Window dressing is used by business to make their balance sheets and income statements look more healthy or in some cases worse. It the current different climate businesses are in, window dressing has been used more than ever to cushion the drop in sales and revenue. However, window dressing a business account cannot hide everything. It is important to know what window dressing is in Business Studies A2 BUSS 3 as it is a possibility that with any statistical numerical data present in the BUSS 3 exam, there is always the possibility that the data has had a degree of window dressing to them.

The term ‘Window Dressing’ applies to the practice of making financial accounts look better or worse than they actually are.

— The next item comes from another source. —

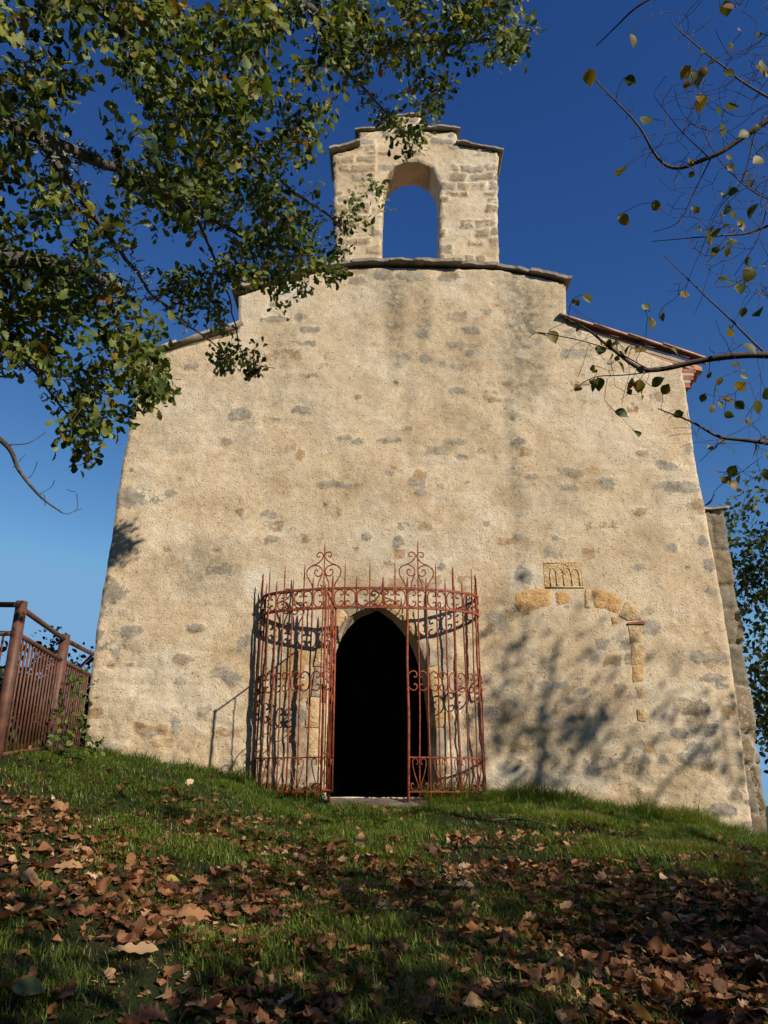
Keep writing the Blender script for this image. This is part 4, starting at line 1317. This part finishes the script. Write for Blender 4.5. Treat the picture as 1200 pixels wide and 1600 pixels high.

There are two types of window dressing:

  • Account dressed up = better than they are.
  • Accounts dressed down = worse than they are.
Why Window Dress Accounts?
  • To influence the share price: the business might declare higher profit to maintain/boost share price.
  • Dress down account to avoid tax: declare lower profits to avoid tax.
  • To avoid take overs: alter values in the balance sheet to influence ‘book value’ of the company.
How Do Firms Window Dress Accounts?
(Point – Some methods are legal while some are fraud)
  • Valuation of assets.
  • Valuing intangible assets – e.g. brand values. Examples of this are Google that are valued at over £100 billion. How is this worked out?
  • Depreciation of assets such as vehicles and machines (tangible assets).
  • Appreciation of land, machines and property.
  • Write off’s – when firms become aware that they have assets or debtors that are worthless (e.g. a customer goes bust and can’t pay). Sometimes, firms delay the write off or drip feed it through accounts to avoid/spread the bad news.
  • Changing the timings of transactions. Remember that a balance sheet is merely a snapshot at a specific moment in time for a business. If change the time they pay their suppliers to happen after the ‘snapshot’, it will look as if their costs are much lower than they actually are.
Firms need to produce annual accounts for the year ending March 31st. Sometimes, firms are tempted to include or exclude sales/debtors/creditors until the following year to make the accounts look better or worse. This raises questions whether the business should include the contacts on direct debit or include the annual amount or just the money paid up until the year end.
Problems will emerge during the next following year if extreme window dressing has happened to a business’ balance sheet. 
  • AOL inflated tangibles over the year to a staggering $100 billion. This was wrote off in 2002.
  • ENRON in 2001 went bust with debts of $100 billion because they were counting costs as revenue. 
This goes to show that window dressing on extreme scales will seriously damage a business. Window dressing cannot hide big problems but merely clean a balance up to make it look that tiny bit better.